Reviews

Maurice’s Jubilee

As Her Majesty the Queen has lately turned to playing herself in British film and entertainment (“Good evening, Mr Bond”), Nichola McAuliffe has had to get in quick with a royal impersonation before the job opportunity is withdrawn altogether.

Not only that, she’s written the royal play herself, and the funniest queenly lines since Alan Bennett‘s for Prunella Scales in A Question of Attribution. Prompted by those surprise jubilee descents on suburbia, she places her doughty monarch — a sedate vision in shocking turquoise with hooded eyes and bursting vowels – in a retirement bungalow in Penge, home of an 89 year-old jeweller.

Maurice and Helena — a lovely pairing of oak-like Julian Glover and flitting little jenny wren, Sheila Reid — had shares with Bradford & Bingley and savings in Northern Rock, which explains why they’ve downsized from Barnes.

And there’s been another woman in their 66 years of marriage: a young princess on the eve of her coronation whom Maurice visited in Buckingham Palace in his role as caretaker to the crown jewels; she promised to find him again should she achieve sixty years on the throne.

She’s only just in time, for Maurice is fading fast and has just hired a live-in carer, Katy from Tufnell Park, to share the burden with Helena. Director Hannah Eidinow sets up the reunion with a delicious sleight of hand, allowing Glover a twenty-minute speech which freezes the action in a memorial glow of touching reminiscence.
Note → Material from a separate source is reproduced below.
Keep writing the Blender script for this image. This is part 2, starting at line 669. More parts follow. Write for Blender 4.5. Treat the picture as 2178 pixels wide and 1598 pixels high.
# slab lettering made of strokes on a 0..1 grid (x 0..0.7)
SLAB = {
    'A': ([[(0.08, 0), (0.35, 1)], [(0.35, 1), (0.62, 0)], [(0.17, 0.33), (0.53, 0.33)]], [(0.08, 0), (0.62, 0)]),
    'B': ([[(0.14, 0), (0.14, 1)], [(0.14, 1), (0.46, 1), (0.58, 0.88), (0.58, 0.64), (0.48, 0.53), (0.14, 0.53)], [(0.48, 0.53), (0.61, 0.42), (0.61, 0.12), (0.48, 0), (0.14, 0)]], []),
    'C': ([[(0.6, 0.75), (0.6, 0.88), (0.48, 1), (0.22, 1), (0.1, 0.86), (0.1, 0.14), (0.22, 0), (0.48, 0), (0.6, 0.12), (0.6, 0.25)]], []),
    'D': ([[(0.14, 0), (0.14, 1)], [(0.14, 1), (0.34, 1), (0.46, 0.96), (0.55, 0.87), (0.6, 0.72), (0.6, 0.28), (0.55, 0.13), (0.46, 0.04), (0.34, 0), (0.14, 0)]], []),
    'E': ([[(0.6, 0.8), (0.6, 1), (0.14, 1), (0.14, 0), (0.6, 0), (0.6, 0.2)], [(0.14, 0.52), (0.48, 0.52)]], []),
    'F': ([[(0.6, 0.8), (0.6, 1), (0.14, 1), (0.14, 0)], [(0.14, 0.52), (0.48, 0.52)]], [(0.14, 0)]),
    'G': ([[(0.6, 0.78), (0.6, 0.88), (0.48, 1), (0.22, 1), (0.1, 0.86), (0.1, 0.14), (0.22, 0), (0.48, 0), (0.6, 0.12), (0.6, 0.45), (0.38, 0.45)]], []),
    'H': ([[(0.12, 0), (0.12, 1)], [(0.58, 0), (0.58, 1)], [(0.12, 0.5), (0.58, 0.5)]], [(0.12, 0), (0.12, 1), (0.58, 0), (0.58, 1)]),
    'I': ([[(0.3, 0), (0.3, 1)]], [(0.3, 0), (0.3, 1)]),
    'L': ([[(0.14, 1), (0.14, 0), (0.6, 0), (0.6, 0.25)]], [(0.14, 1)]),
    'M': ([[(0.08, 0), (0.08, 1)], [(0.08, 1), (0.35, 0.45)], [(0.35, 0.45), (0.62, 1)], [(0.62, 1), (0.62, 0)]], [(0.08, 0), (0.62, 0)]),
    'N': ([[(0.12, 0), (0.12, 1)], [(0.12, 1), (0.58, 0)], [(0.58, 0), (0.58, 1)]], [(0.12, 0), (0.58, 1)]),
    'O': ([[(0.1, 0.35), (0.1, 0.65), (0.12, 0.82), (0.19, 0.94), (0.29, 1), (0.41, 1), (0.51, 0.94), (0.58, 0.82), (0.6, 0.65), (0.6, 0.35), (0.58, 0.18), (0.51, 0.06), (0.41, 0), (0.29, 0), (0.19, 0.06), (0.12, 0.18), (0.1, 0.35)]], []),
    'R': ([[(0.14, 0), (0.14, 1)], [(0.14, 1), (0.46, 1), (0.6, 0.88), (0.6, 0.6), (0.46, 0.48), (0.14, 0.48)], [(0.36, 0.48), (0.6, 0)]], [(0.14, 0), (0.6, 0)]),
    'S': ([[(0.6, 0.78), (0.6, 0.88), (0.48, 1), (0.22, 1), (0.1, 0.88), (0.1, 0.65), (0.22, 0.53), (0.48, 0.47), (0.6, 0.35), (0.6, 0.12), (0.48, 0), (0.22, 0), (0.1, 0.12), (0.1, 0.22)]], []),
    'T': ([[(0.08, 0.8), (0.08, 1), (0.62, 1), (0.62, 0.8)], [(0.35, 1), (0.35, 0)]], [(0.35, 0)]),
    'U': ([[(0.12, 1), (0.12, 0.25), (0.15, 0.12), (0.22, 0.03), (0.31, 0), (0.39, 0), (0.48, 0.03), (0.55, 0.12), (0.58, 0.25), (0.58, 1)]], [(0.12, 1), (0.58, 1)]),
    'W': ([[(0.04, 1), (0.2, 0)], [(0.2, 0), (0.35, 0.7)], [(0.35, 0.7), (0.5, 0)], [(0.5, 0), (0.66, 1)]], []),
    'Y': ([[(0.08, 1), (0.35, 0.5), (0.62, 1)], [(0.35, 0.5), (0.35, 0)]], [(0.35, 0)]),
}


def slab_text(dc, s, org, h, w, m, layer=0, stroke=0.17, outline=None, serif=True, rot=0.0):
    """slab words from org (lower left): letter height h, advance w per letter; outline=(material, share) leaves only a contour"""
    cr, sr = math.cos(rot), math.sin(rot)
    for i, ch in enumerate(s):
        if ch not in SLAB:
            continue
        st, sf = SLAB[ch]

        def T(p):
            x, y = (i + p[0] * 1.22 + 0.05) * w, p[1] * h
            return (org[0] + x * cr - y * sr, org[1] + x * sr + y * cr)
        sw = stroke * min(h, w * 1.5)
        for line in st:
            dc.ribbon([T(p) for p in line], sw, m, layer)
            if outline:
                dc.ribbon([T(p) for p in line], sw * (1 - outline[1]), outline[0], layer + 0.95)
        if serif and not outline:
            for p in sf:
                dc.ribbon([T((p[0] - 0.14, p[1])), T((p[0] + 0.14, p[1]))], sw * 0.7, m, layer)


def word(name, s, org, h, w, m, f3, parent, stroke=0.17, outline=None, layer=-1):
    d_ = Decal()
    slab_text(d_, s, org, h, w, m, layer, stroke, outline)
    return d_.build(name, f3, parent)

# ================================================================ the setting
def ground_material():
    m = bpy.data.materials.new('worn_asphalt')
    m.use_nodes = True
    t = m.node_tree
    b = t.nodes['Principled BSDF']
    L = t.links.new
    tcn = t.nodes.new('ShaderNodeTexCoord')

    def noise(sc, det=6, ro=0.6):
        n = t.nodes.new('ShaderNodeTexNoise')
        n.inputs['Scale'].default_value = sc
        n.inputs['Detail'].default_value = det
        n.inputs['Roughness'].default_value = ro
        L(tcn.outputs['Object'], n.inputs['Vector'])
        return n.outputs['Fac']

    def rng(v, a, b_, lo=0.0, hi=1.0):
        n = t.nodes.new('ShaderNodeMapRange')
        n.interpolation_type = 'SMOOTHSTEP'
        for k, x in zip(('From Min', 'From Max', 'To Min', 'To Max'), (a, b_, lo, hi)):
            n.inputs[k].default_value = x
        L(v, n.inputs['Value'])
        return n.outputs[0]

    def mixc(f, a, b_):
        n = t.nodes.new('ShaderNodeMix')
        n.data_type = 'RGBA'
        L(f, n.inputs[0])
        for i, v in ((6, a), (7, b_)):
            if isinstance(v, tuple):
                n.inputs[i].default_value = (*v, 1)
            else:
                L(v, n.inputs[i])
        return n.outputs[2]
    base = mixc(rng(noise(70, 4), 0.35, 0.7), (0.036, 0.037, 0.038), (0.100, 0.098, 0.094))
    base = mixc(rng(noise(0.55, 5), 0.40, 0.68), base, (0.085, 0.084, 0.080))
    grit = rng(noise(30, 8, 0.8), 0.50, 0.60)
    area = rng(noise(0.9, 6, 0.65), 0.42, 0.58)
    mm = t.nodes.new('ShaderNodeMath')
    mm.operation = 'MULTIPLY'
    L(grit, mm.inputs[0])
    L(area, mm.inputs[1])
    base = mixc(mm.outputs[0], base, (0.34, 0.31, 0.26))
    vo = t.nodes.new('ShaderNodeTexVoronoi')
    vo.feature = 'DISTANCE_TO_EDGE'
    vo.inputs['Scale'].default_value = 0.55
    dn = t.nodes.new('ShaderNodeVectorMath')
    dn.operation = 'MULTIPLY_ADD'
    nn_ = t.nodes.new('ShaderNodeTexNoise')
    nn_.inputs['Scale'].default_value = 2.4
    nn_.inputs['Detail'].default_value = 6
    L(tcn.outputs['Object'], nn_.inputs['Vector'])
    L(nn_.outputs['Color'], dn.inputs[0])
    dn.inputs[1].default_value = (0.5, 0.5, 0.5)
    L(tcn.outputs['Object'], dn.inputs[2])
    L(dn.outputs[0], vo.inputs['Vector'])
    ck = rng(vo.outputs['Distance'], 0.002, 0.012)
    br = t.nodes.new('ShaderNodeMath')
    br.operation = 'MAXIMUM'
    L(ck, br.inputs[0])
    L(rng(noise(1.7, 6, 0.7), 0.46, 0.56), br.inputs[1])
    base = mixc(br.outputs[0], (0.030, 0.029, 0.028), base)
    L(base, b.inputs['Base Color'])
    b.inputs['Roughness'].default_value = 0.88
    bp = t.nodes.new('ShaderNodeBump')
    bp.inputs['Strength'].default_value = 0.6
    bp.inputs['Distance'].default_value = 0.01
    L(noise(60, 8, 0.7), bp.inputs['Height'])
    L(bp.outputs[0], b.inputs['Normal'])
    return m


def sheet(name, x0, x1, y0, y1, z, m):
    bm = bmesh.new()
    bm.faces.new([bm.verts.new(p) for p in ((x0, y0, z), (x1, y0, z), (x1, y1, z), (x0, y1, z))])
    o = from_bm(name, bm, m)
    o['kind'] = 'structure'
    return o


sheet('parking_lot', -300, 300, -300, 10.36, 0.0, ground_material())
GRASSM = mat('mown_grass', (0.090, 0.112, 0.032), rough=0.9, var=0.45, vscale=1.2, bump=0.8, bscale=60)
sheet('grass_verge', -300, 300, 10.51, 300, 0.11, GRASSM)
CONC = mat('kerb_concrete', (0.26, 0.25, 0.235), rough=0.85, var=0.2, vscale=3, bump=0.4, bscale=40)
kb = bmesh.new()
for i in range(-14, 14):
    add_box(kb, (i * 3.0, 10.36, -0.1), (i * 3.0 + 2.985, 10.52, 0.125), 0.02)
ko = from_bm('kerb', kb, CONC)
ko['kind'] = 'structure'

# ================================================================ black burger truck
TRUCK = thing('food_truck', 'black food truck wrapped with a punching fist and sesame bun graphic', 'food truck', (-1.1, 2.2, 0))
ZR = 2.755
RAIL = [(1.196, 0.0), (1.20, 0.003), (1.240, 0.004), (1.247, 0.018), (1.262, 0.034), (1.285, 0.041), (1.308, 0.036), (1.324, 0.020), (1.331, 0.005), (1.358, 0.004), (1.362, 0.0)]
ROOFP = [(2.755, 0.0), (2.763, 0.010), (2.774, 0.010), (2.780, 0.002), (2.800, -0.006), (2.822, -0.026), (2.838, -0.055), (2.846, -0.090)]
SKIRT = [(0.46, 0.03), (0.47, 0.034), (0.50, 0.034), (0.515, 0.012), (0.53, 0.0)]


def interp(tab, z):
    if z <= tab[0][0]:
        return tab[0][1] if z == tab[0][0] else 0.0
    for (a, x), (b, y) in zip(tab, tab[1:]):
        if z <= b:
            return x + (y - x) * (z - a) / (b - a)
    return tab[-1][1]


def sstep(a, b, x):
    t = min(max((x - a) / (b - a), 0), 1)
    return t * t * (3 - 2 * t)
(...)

There’s an added piquancy with Maurice and Helena’s son stranded on the other side of the world on dad’s birthday (“Can I call you back; I’ve got someone with me”), and the final few moments are both deeply moving and surprising. The mostly elderly audience were on their feet, and not just because they needed a corporate dash to the loo after a bewitching ninety minutes.